> _Task directions_:
Each line from the start of the data below through the one containing "# critters in a display box" must be reproduced exactly.
─── Source material
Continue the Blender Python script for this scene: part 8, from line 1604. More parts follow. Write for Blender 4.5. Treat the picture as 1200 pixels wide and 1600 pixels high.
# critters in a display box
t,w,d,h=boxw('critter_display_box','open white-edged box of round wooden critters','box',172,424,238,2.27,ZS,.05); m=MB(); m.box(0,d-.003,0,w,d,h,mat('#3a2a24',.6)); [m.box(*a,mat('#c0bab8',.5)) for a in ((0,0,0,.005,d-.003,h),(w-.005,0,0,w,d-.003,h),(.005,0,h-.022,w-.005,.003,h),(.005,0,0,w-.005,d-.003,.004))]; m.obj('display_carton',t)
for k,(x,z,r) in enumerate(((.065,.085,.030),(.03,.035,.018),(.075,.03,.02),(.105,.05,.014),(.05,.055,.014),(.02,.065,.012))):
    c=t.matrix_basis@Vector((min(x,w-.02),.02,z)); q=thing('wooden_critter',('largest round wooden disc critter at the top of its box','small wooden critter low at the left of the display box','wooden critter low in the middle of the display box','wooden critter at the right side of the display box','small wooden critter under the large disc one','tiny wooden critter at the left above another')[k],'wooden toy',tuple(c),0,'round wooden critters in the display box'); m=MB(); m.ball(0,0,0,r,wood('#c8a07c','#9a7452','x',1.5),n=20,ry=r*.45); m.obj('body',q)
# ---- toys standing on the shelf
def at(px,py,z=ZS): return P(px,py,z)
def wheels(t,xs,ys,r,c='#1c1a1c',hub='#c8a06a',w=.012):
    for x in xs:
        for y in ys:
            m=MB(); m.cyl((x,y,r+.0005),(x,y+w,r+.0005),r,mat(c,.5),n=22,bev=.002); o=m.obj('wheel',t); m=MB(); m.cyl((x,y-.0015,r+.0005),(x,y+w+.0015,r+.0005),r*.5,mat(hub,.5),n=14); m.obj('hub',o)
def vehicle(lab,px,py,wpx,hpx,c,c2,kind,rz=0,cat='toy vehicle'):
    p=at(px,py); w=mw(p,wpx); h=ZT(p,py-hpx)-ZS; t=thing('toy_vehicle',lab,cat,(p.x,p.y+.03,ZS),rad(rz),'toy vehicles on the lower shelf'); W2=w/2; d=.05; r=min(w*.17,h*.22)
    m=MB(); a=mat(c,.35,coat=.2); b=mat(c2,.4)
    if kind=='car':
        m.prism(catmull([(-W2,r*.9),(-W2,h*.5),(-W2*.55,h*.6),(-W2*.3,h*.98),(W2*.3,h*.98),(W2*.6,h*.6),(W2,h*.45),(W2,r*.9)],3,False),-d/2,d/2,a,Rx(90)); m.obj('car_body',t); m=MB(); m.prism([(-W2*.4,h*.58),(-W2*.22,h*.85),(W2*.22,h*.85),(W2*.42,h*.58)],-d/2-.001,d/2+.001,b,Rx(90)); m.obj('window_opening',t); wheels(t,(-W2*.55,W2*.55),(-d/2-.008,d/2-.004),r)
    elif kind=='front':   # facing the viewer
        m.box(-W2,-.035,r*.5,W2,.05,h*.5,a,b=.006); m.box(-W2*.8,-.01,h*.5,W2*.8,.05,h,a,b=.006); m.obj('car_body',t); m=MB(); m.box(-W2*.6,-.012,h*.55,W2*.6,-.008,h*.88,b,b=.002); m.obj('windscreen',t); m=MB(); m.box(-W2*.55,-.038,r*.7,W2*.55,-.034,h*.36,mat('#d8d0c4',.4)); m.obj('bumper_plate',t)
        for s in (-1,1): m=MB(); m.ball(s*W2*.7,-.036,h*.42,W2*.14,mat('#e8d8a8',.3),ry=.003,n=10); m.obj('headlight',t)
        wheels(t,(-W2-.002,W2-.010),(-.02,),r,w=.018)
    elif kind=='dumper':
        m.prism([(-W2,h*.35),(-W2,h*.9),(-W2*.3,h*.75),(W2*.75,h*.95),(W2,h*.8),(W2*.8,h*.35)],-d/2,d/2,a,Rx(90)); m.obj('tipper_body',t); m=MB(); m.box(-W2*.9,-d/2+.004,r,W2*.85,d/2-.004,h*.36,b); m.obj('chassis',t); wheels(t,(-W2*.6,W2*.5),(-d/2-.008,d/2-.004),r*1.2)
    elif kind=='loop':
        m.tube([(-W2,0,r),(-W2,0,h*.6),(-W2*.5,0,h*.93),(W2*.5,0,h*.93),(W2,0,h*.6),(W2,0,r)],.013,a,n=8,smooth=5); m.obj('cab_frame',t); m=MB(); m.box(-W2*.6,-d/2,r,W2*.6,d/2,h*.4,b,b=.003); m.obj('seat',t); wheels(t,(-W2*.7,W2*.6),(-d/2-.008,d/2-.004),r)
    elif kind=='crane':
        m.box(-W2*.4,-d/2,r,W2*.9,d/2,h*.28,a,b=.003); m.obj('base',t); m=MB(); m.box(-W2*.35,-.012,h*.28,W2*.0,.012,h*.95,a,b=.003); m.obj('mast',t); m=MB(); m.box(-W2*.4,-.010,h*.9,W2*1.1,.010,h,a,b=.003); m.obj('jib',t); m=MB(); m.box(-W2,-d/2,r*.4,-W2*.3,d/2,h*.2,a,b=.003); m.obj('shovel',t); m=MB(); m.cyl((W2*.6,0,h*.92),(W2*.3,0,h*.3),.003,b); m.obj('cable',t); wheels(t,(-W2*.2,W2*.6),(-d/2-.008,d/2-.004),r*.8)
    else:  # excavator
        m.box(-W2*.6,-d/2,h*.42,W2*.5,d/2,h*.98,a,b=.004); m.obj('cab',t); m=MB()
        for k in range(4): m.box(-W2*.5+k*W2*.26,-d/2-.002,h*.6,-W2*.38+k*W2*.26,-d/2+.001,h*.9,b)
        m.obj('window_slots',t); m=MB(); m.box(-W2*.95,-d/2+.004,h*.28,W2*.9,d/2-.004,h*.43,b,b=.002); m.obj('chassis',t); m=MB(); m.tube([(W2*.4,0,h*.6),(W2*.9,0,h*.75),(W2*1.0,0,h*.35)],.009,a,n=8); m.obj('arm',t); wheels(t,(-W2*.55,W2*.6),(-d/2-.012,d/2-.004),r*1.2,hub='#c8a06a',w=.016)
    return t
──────
> _Solution for this exercise_:
Continue the Blender Python script for this scene: part 8, from line 1604. More parts follow. Write for Blender 4.5. Treat the picture as 1200 pixels wide and 1600 pixels high.
# critters in a display box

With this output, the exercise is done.